Tag 37: Heiliges Chaos

Als ich aufwache prasselt der Regen auf das Dach des vindskydds. Keine Überraschung, war ja angesagt. Ich richte mich im Schlafsack auf und schaue nach draußen: alles verschwommen. Na gut, vielleicht erstmal Brille auf. Doch die Sicht wird trotzdem nicht besser. Hoffnungslos Waschküche! Es gibt Tage, da sollte man sich einfach wieder hinlegen, weiterschlafen und ein Stündchen später nochmal neu starten. Im Alltag geht das natürlich meistens nicht, doch auf einer Wanderung ist es okay. Schließlich habe ich heute nichts anderes vor als weitere 25-30 km Wald zu durchqueren und die Bäume laufen mir ganz sicher nicht weg. Also, kein Stress! Ob ich mich nun beeile oder nicht, langsam bin ich sowieso.

Tatsächlich hört es nach ungefähr einer Stunde auf zu pladdern und nur noch ein leichtes Tröpfeln ist zu hören. Ich wage mich raus auf den Steg, wo ich gestern Abend den Blick über den See genossen habe. Heute sieht die Welt nicht ganz so farbenfroh aus, aber auch schön. Nur ist es ein wenig nass-kalt, so dass ich zum Frühstücken nochmal zurück in den Schlafsack schlüpfe.

Ich kaue vor mich hin und schaue in die Wolken hinaus. Das Käsebrot in meiner Hand wird allmählich kleiner und ist schließlich verschwunden. 100g weniger auf meinem Rücken! Da hab ich doch tatsächlich schon was Nützliches geschafft und das, obwohl ich heute noch keinen Schritt vorwärtsgekommen bin. Trotzdem will ich jetzt endlich mal losgehen, trübes Wetter hin oder her. Denn ich bin gespannt auf die heutige Etappe.

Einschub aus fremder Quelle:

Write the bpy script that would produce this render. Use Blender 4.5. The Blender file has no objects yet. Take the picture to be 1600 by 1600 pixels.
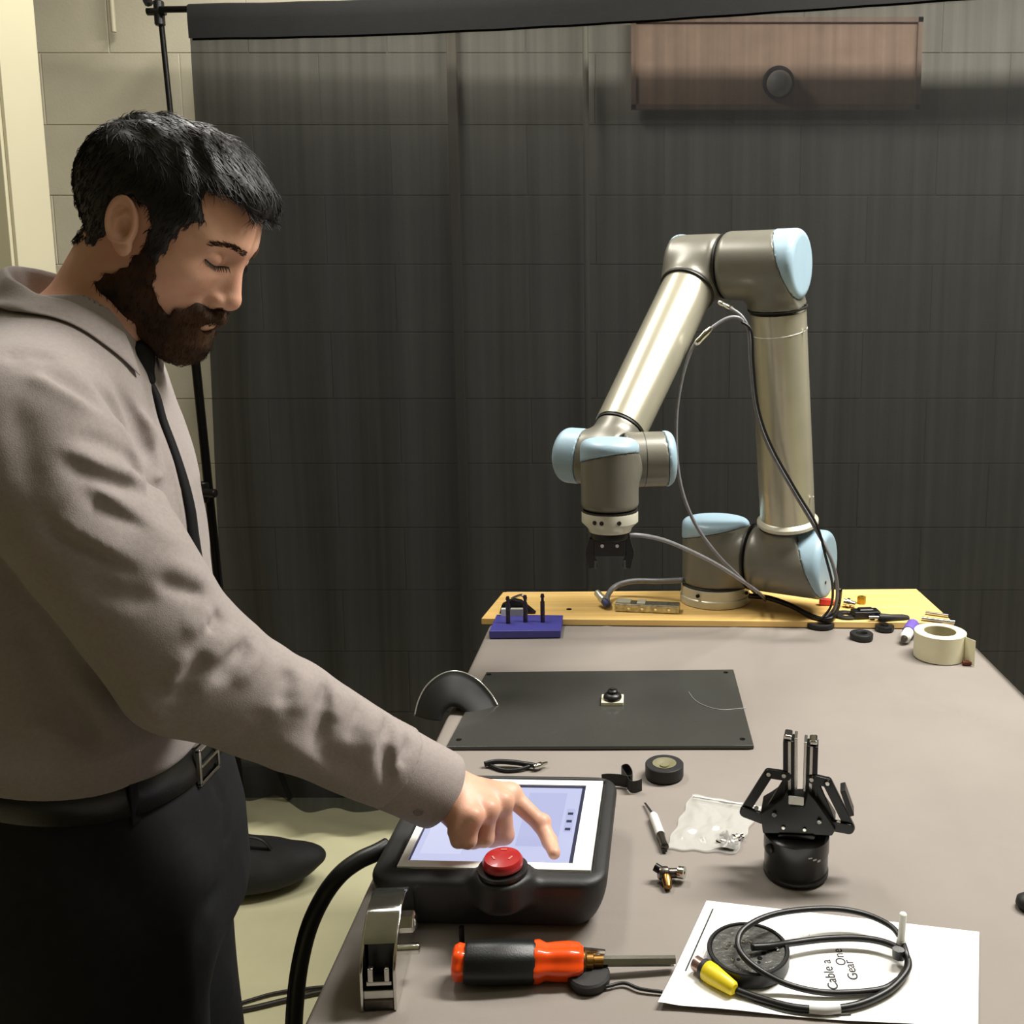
import bpy, bmesh, math, random
import numpy as np
from mathutils import Vector, Matrix, noise
random.seed(7); np.random.seed(7)
C = bpy.context.scene.collection
PI = math.pi
def V(*a): return Vector(a if len(a) > 1 else a[0])
# ---------------------------------------------------------------- camera
PITCH = math.atan(217/1500); CAMZ = 1.57
cd = bpy.data.cameras.new('camera'); cam = bpy.data.objects.new('camera', cd); C.objects.link(cam)
cam.location = (0, 0, CAMZ); cam.rotation_euler = (PI/2-PITCH, 0, 0)
cd.sensor_width = 36; cd.lens = 36*1500/1600; cd.shift_x = -194/1600; cd.shift_y = -100/1600
cd.clip_start = .05; cd.clip_end = 50
bpy.context.scene.camera = cam
# ---------------------------------------------------------------- world, lights, exposure
sc = bpy.context.scene
sc.view_settings.view_transform = 'Standard'; sc.view_settings.look = 'None'
sc.view_settings.exposure = 0.0; sc.view_settings.gamma = 1; sc.view_settings.use_curve_mapping = False
w = bpy.data.worlds.new('world'); sc.world = w; w.use_nodes = True
w.node_tree.nodes['Background'].inputs[0].default_value = (1.0, .95, .86, 1)
w.node_tree.nodes['Background'].inputs[1].default_value = .06
def area(name, loc, sx, sy, power, col=(1, .965, .91), rot=(0, 0, 0)):
    d = bpy.data.lights.new(name, 'AREA'); d.shape = 'RECTANGLE'; d.size = sx; d.size_y = sy
    d.energy = power; d.color = col
    o = bpy.data.objects.new(name, d); C.objects.link(o); o.location = loc; o.rotation_euler = rot
    return o
area('fill_lamp', (1.15, 1.59, 2.98), 1.5, .28, 120)
area('fill_lamp', (.9, .45, 2.98), 1.2, .28, 4.5)  # unseen lamp, added as weak fill
area('fill_lamp', (-.75, 1.95, 2.98), .28, 1.0, 26)
# ---------------------------------------------------------------- pixel helpers: a photo pixel (1600 frame) to a point in the room
F = 1500.0
def ray(px, py):
    x, u = px-994, 700-py
    return Vector((x, F*math.cos(PITCH)+u*math.sin(PITCH), -F*math.sin(PITCH)+u*math.cos(PITCH)))
def PY(px, py, y):
    d = ray(px, py); t = y/d.y
    return Vector((d.x*t, y, CAMZ+d.z*t))
def PZ(px, py, z):
    d = ray(px, py); t = (z-CAMZ)/d.z
    return Vector((d.x*t, d.y*t, z))
TZ = .93
def PT(px, py, dz=0): return PZ(px, py, TZ+dz)
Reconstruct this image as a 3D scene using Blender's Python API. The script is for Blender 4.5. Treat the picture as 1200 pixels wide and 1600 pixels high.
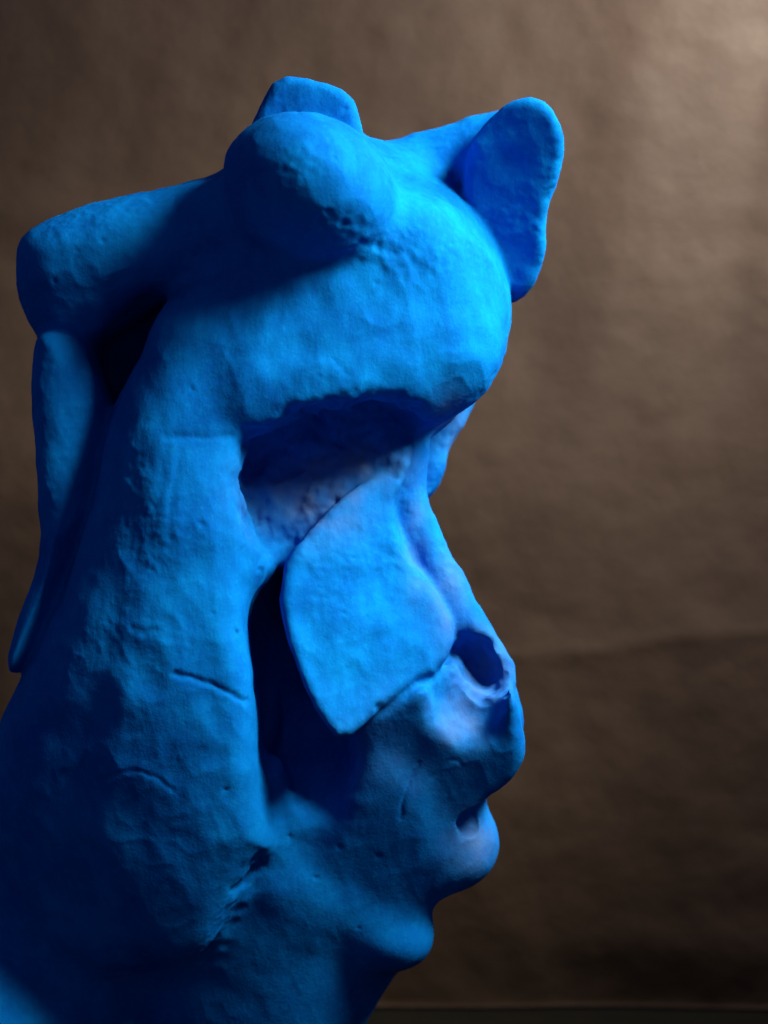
import bpy, math, random
import numpy as np
from mathutils import Vector

# ------------------------------------------------------------------ units
# Work unit "u": 1600 u of height are framed at the sculpture's middle plane.
S = 0.42 / 1600.0            # metres per unit
DC = 3048.0                  # camera distance in units
WB = 950.0                  # paper backdrop distance behind the sculpture's middle
ZT = -778.0 * (DC + WB) / DC   # table top height in units, 0 = camera axis
H0 = -ZT * S                 # camera height above the table
VOX = 2.7

def W(x, y, z):
    return Vector((x * S, y * S, z * S + H0))

for o in list(bpy.data.objects):
    bpy.data.objects.remove(o)
sc = bpy.context.scene
col = sc.collection

# ------------------------------------------------------------------ camera
cam = bpy.data.cameras.new('camera')
cam.sensor_fit = 'VERTICAL'
cam.sensor_height = 36.0
cam.lens = 36.0 * DC / 1600.0
cam.clip_start = 0.02
cam.clip_end = 50.0
cam.dof.use_dof = True
cam.dof.focus_distance = (DC - 110) * S
cam.dof.aperture_fstop = 6.3
camo = bpy.data.objects.new('camera', cam)
camo.location = W(0, -DC, 0)
camo.rotation_euler = (math.radians(90), 0, 0)
col.objects.link(camo)
sc.camera = camo

# ------------------------------------------------------------------ world and lamps
wd = bpy.data.worlds.new('World')
sc.world = wd
wd.use_nodes = True
bg = wd.node_tree.nodes['Background']
bg.inputs['Color'].default_value = (0.42, 0.52, 1.0, 1)
bg.inputs['Strength'].default_value = 0.115

def area(name, loc, target, size, power, color, sy=None):
    l = bpy.data.lights.new(name, 'AREA')
    l.energy = power
    l.color = color
    l.size = size
    if sy:
        l.shape = 'RECTANGLE'
        l.size_y = sy
    o = bpy.data.objects.new(name, l)
    o.location = loc
    d = Vector(target) - Vector(loc)
    o.rotation_euler = d.to_track_quat('-Z', 'Y').to_euler()
    col.objects.link(o)
    return o

key = area('window_light', W(1500, -950, 1600), W(0, -60, 0), 0.17, 1.22, (0.97, 1.0, 0.78), 0.22)
key.data.spread = math.radians(50)
wash = area('added_backdrop_wash', W(1300, -80, 1520), W(420, 720, 560), 0.18, 4.0, (0.95, 0.95, 0.83))  # added unseen light: brightens the paper towards upper right, rims the head
wash.data.spread = math.radians(140)

sc.view_settings.view_transform = 'Standard'
sc.view_settings.look = 'None'
sc.view_settings.gamma = 1.0
sc.view_settings.use_curve_mapping = False
sc.view_settings.exposure = 0.0

# ------------------------------------------------------------------ node helpers
def new_mat(name):
    m = bpy.data.materials.new(name)
    m.use_nodes = True
    nt = m.node_tree
    return m, nt, nt.nodes['Principled BSDF']

def noise_node(nt, vec, scale, detail=4, rough=0.55):
    n = nt.nodes.new('ShaderNodeTexNoise')
    n.inputs['Scale'].default_value = scale
    n.inputs['Detail'].default_value = detail
    n.inputs['Roughness'].default_value = rough
    nt.links.new(vec, n.inputs['Vector'])
    return n.outputs['Fac']

def mixc(nt, fac, a, b):
    n = nt.nodes.new('ShaderNodeMix')
    n.data_type = 'RGBA'
    for sock, v in ((n.inputs[0], fac), (n.inputs[6], a), (n.inputs[7], b)):
        if isinstance(v, (int, float)):
            sock.default_value = v
        elif isinstance(v, tuple):
            sock.default_value = v + (1,)
        else:
            nt.links.new(v, sock)
    return n.outputs[2]

def ramp(nt, fac, lo, hi):
    n = nt.nodes.new('ShaderNodeMapRange')
    n.inputs['From Min'].default_value = lo
    n.inputs['From Max'].default_value = hi
    nt.links.new(fac, n.inputs['Value'])
    return n.outputs['Result']

def bump(nt, h, strength, dist, prev=None):
    n = nt.nodes.new('ShaderNodeBump')
    n.inputs['Strength'].default_value = strength
    n.inputs['Distance'].default_value = dist
    nt.links.new(h, n.inputs['Height'])
    if prev is not None:
        nt.links.new(prev, n.inputs['Normal'])
    return n.outputs['Normal']

# ------------------------------------------------------------------ materials
def mat_blue():
    m, nt, p = new_mat('blue_matt_paint')
    tc = nt.nodes.new('ShaderNodeTexCoord').outputs['Object']
    mp = nt.nodes.new('ShaderNodeMapping')
    mp.inputs['Rotation'].default_value = (0.2, 0.5, 0.1)
    mp.inputs['Scale'].default_value = (1.0, 1.0, 0.28)
    nt.links.new(tc, mp.inputs['Vector'])
    n1 = ramp(nt, noise_node(nt, tc, 26, 7, 0.68), 0.38, 0.64)
    n2 = ramp(nt, noise_node(nt, mp.outputs[0], 95, 6, 0.7), 0.40, 0.66)
    n3 = ramp(nt, noise_node(nt, tc, 420, 4, 0.7), 0.52, 0.72)
    c = mixc(nt, n1, (0.0003, 0.088, 0.400), (0.0006, 0.156, 0.540))
    def scaled(v, k):
        mm = nt.nodes.new('ShaderNodeMath'); mm.operation = 'MULTIPLY'
        nt.links.new(v, mm.inputs[0]); mm.inputs[1].default_value = k
        return mm.outputs[0]
    c = mixc(nt, scaled(n2, 0.45), c, (0.0003, 0.072, 0.355))
    c = mixc(nt, scaled(n3, 0.35), c, (0.002, 0.20, 0.57))
    at = nt.nodes.new('ShaderNodeAttribute'); at.attribute_name = 'thin_paint_and_shade'
    c = mixc(nt, at.outputs['Fac'], c, (0.085, 0.128, 0.270))
    nt.links.new(c, p.inputs['Base Color'])
    p.inputs['Roughness'].default_value = 0.82
    p.inputs['Specular IOR Level'].default_value = 0.02
    b = bump(nt, noise_node(nt, tc, 260, 6, 0.65), 0.16, 0.0012)
    b = bump(nt, noise_node(nt, mp.outputs[0], 190, 5, 0.65), 0.22, 0.0012, b)
    b = bump(nt, noise_node(nt, tc, 900, 3, 0.6), 0.25, 0.0004, b)
    nt.links.new(b, p.inputs['Normal'])
    return m

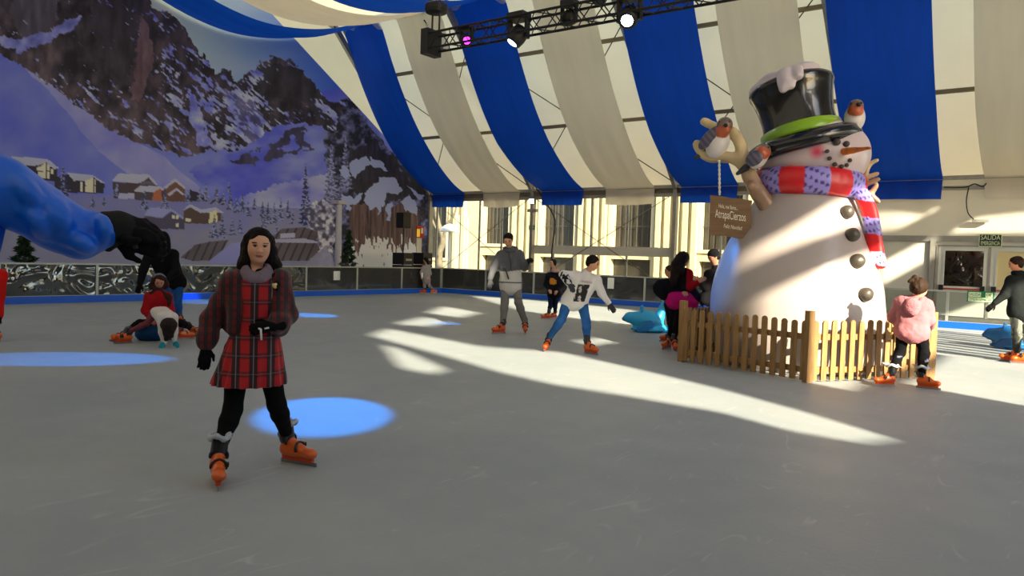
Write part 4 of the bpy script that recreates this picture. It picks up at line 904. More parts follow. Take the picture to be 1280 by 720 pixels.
p = onX(505, 266, -21.9); sp = thing('loudspeaker', 'black loudspeaker on a tall stand before the right end of the mural', 'loudspeaker', (p[0], p[1], 0)); z = p[2]
MB().box((p[0]-.22, p[1]-.21, z-.62), (p[0]+.18, p[1]+.23, z)).build('cabinet', m_black, sp); MB().tube([(p[0], p[1], 0), (p[0], p[1], z-.6)], .03, 8).build('pole', m_black, sp)
t = MB()  # unseen bars added in the opening to cast broad shadow stripes on the ice
for a in (0, 2.1, 4.2): t.tube([(p[0], p[1], .5), (p[0]+.45*math.cos(a), p[1]+.45*math.sin(a), .02)], .018, 6)
t.build('tripod', m_black, sp)
for x, X, lab in [(504, -20.4, 'black flight case stack behind the barrier, left of the pair'), (528, -20.4, 'black flight case stack behind the barrier, right of the pair, behind the small skater')]:
    p = onX(x, 316, X); c = thing('flight_case', lab, 'case', (X, p[1], 0), 'flight cases behind the barrier'); z = p[2]
    for k in range(3): MB().box((X-.3, p[1]-.26, .02+k*z/3), (X+.3, p[1]+.26, .02+(k+1)*z/3-.02)).build('box', m_black, c)
    MB().box((X+.3, p[1]-.16, z-.3), (X+.315, p[1]+.16, z-.22)).build('latch_plate', m_alu, c)
p = onX(525, 290, -21.2); e = thing('fire_point', 'red and yellow fire extinguisher sign on a white post near the tent corner', 'sign', (p[0], p[1], 0)); m_yel = mat('yellow_sign', (236, 196, 60), .5, emit=(236, 190, 60), es=.25)
MB().box((p[0]-.02, p[1]-.22, p[2]-.24), (p[0]+.02, p[1]+.22, p[2]+.24)).build('plate', m_red, e); MB().box((p[0]+.02, p[1]-.21, p[2]-.2), (p[0]+.026, p[1]-.03, p[2]+.12)).build('symbol', m_yel, e)
MB().box((p[0]-.02, p[1]+.04, p[2]-.06), (p[0]+.026, p[1]+.16, p[2]+.16)).build('symbol', m_ivory, e)
MB().box((p[0]-.07, p[1]-.14, 0), (p[0]-.02, p[1]+.14, p[2]-.2)).build('board', m_panel, e)
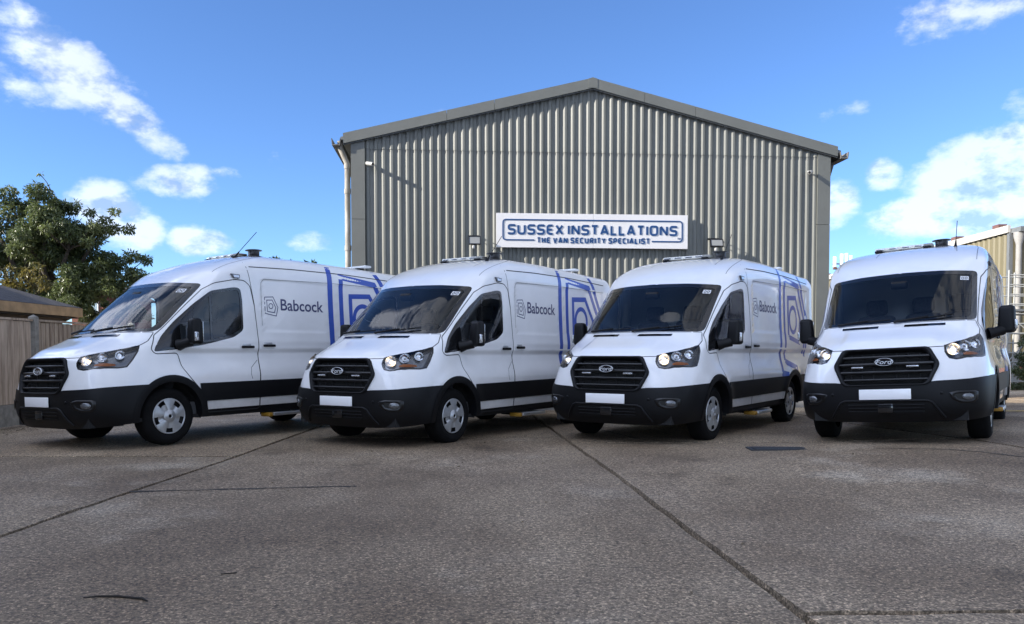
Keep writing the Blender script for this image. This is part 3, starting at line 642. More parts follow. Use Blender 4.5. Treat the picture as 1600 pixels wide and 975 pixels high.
def build_front(root):
    bp = ob('front_bumper', skin(('bumper',), off=.010), BLACKP, root)
    # lower intake: dark recess with two bars, framed
    m = MB(); prof = [(-.44, .475), (.44, .475), (.40, .345), (-.40, .345)]
    fr = dens(prof, .06); q = front_pts(fr, .013); ins = front_pts([(y * .97, .41 + (z - .41) * .88) for y, z in fr], .013); n = len(fr)
    yy = np.linspace(-.41, .41, 15); a = front_pts([(y, .468) for y in yy], .0125); b = front_pts([(y * .94, .352) for y in yy], .0125)
    it = MB().add([tuple(v) for v in np.concatenate([a, b])], [(i, i + 1, 16 + i, 15 + i) for i in range(14)]).build('lower_intake', mat('intake_black', (.004, .004, .004), .9), bp, False)
    for z in (.375, .41, .445):
        pp = [front_pt(y, z, .016) for y in np.linspace(-.39, .39, 9)]; MB().tube(pp, .006, 6).build('intake_bar', BLACKP, bp)
    pc = front_pt(0, .41, .016); MB().rbox(pc, (.02, .16, .10), .006).build('radar_cover', GLOSSBLK, bp)
    lip = [front_pt(y, z, .012) for y, z in dens([(-.58, .30), (-.47, .47), (-.42, .49), (.42, .49), (.47, .47), (.58, .30)], .06, False)]
    MB().tube(lip, .016, 6).build('bumper_ridge', BLACKP, bp)
    for sg in (1, -1):
        # fog lamp pod
        c3 = [(.62, .565), (.70, .585), (.86, .585), (.89, .57), (.885, .49), (.85, .455), (.74, .455), (.66, .49)]
        o_ = dens(c3, .04); n = len(o_); cy, cz = .775, .52
        p3 = lambda L_, off: front_pts([(y * sg, z) for y, z in L_], off)
        A = p3(o_, .012); Bv = p3([(cy + (y - cy) * .86, cz + (z - cz) * .82) for y, z in o_], .026); Cv = p3([(cy + (y - cy) * .62, cz + (z - cz) * .60) for y, z in o_], .014)
        m = MB().add([tuple(v) for v in np.concatenate([A, Bv, Cv])], [(r * n + i, r * n + (i + 1) % n, (r + 1) * n + (i + 1) % n, (r + 1) * n + i) for r in range(2) for i in range(n)], True)
        m.add([tuple(v) for v in Cv], [tuple(range(n))]); pod = m.build('fog_lamp', mat('fog_bezel', (.004, .004, .005), .28), root, False)
        q = inv_front([(.80, .52)])[0]; c = S(q[0], q[1], .012)[0]; nr = SN(q[0], q[1])[0]; c[1] *= sg; nr[1] *= sg
        Mx = Matrix.Translation(c) @ Vector((0, 1, 0)).rotation_difference(Vector(nr)).to_matrix().to_4x4() @ Matrix.Scale(1.6, 4, (1, 0, 0) if True else (0, 0, 1))
        MB().lathe([(.040, 0), (.038, .008), (.026, .014), (.010, .017), (.001, .0175)], 20, Mx).build('fog_lens', mat('fog_lens_glass', (.16, .165, .175), .12, metal=.6, coat=.6, bump=.6, bscale=120, bdist=.004), pod, False)
        pr = front_pt(.56 * sg, .565, .012); MB().lathe([(.018, 0), (.016, .004), (.001, .005)], 12, Matrix.Translation(pr) @ Matrix.Rotation(R(-90), 4, 'Z')).build('parking_sensor', BLACKP, bp, False)
    # grille
    gp = rdens([(-.53, .86), (-.455, .688), (-.41, .660), (.41, .660), (.455, .688), (.535, .86), (.535, .90), (.455, 1.047), (.415, 1.068), (-.415, 1.068), (-.455, 1.047), (-.535, .90)], .02, .06)
    n = len(gp); cz = .865
    rings = [(1.015, -.004), (1.012, .020), (.965, .026), (.925, .010), (.915, -.05)]
    V_ = []
    for k, off in rings: V_.append(front_pts([(y * k if abs(y) < .53 else y * k, cz + (z - cz) * k) for y, z in gp], off))
    fr = MB().add([tuple(v) for v in np.concatenate(V_)], [(r * n + i, r * n + (i + 1) % n, (r + 1) * n + (i + 1) % n, (r + 1) * n + i) for r in range(4) for i in range(n)], True).build('grille', BLACKP, root, False)
    bk = front_pts([(y * .97, cz + (z - cz) * .97) for y, z in gp], -.06)
    MB().add([tuple(v) for v in bk] + [(bk[:, 0].max() , 0, cz)], [(i, (i + 1) % n, n) for i in range(n)]).build('grille_back', mat('grille_black', (.005, .005, .005), .9), fr, False)
    def hw(z): return float(np.interp(z, [.69, .86, .90, 1.04], [.43, .505, .505, .43]))
    for z, th in ((.985, .030), (.905, .034), (.815, .030), (.728, .026)):
        w = hw(z) * .985; yy = np.linspace(-w, w, 17)
        P1 = front_pts([(y, z + th * .5) for y in yy], -.018); P2 = front_pts([(y, z + th * .15) for y in yy], .006); P3 = front_pts([(y, z - th * .5) for y in yy], -.004); P4 = front_pts([(y, z - th * .5) for y in yy], -.045)
        MB().add([tuple(v) for v in np.concatenate([P1, P2, P3, P4])], [(r * 17 + i, r * 17 + i + 1, (r + 1) * 17 + i + 1, (r + 1) * 17 + i) for r in range(3) for i in range(16)], True).build('slat', mat('grille_slat', (.016, .0165, .018), .32), fr, False)
    for y in (-.36, -.24, -.12, .12, .24, .36):
        MB().tube([front_pt(y, .70, -.035), front_pt(y, .87, -.035), front_pt(y, 1.03, -.035)], .006, 5).build('upright', BLACKP, fr)
    for sg in (1, -1):
        c = front_pt(.285 * sg, .868, .004); MB().rbox(c, (.022, .125, .020), .005, None).build('led_lamp', LED, fr)
    # badge
    c = front_pt(0, .925, .008)
    Mx = Matrix.Translation(c) @ Matrix.Rotation(R(-90), 4, 'Z') @ Matrix.Rotation(R(0), 4, 'X')
    def ell(prof, a, b, name, mt, par):
        vs = []; k_ = 36
        for r, h in prof:
            for k in range(k_): t = 2 * math.pi * k / k_; vs.append((c.x + h, a * r * math.cos(t), c.z + b * r * math.sin(t)))
        return MB().add(vs, [(i * k_ + k, i * k_ + (k + 1) % k_, (i + 1) * k_ + (k + 1) % k_, (i + 1) * k_ + k) for i in range(len(prof) - 1) for k in range(k_)], True).build(name, mt, par, False)
    bd = ell([(1.12, 0), (1.12, .012), (1.0, .02), (.9, .018), (.001, .021)], .092, .042, 'badge', mat('badge_navy', (.006, .008, .016), .15, coat=.6), root)
    ell([(1.04, .018), (1.02, .026), (.97, .026), (.95, .018)], .092, .042, 'badge_rim', mat('badge_rim_white', (.78, .8, .82), .25), bd)
    v, f = text_mesh('Ford', .070, .30, 0); v[:, 0] -= (v[:, 0].min() + v[:, 0].max()) / 2; v[:, 1] -= (v[:, 1].min() + v[:, 1].max()) / 2
    v[:, 0] *= 1.22
    # viewed from ahead, +y of the van is to the right
    MB().add([(c.x + .0235, p[0], c.z + p[1]) for p in v], f).build('badge_lettering', MATS['badge_rim_white'], bd, False)
    # plate
    pp = front_pt(0, .562, .014); MB().rbox((pp.x + .006, 0, .562), (.010, .535, .116), .003, None, 2).build('number_plate', WHITEP, root)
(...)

Mich erwartet ein großes, aus mehreren Naturreservaten bestehendes, felsiges Buchenwaldgebiet, die Åkulla bokskogar. 

Wenn ihr die Gegend lieber im Sommer mit Blättern erleben mögt, kein Problem: stellt euch das, was da am Boden so golden leuchtet, einfach grün und weiter oben vor.

Die Åkulla bokskogar stehen zu einem großen Teil unter besonderem Schutz und werden forstwirtschaftlich nicht genutzt.

Was das bedeutet, merkt man beim Hindurchspazieren ziemlich schnell. So ein naturbelassener Wald sieht völlig anders aus als ein Nutzwald.

Auf den ersten Blick wirkt alles sehr unordentlich. Hier müsste mal jemand gründlich aufräumen, denkt man zunächst, dann wäre es viel schöner. Doch bei näherem Hinsehen merkt man, dass das nicht stimmt. Dieser Wald ist nicht nur schön, er ist perfekt, und zwar gerade weil hier niemand aufräumt.

Es darf einfach alles auf den Boden fallen, umstürzen, liegenbleiben oder sich umarmen so wie es gerade kommt. Genau deshalb kann dieser Wald von einer so großen Artenvielfalt bewohnt werden. Jeder Stein ist dick bemoost, an den morschen Stämmen kleben Pilze, unzählige Mikroorganismen wandeln Totholz wieder zu Erde um und die Luft riecht auf seltsame Weise frisch und modrig zugleich.

Man gewinnt unwillkürlich den Eindruck, dass das Wunder des Lebens aus dem Chaos entsteht oder vielleicht ist das gar kein Chaos, vielleicht ist die Ordnung darin nur zu komplex für die menschliche Wahrnehmung.

Immer wieder geht mir ein Satz von Einstein durch den Kopf: "Schau ganz tief in die Natur, und dann verstehst du alles besser."

Tatsächlich laufe ich heute ein bisschen verträumt durch die Gegend. Immer wieder bleibe ich irgendwo stehen oder sitzen und denke nach oder staune vor mich hin.

Und nebenbei sind da noch zwei lustige kleine Versorgungseinrichtungen am Weg, die mich ablenken. Mitten im Wald ein Sitzplatz mit Getränken...

...und vor einem Wohnhaus ein Schrank mit Proviant. Beides zur Selbstbedienung mit Bezahlung auf Vertrauensbasis.

Tatsächlich kann ich es mir erlauben, so gemütlich zu wandern, denn den ganzen Tag über fällt widererwarten kein Tropfen mehr vom Himmel. Erst abends, kaum fünf Minuten nachdem ich mein Zelt aufgebaut habe, fängt es wieder an zu schütten. Schnell schlüpfe ich hinein und ziehe den Reißverschluss zu. Gut getimed! Morgens und Abends, wenn ich sowieso im Trockenen sitze, darf es gerne regnen.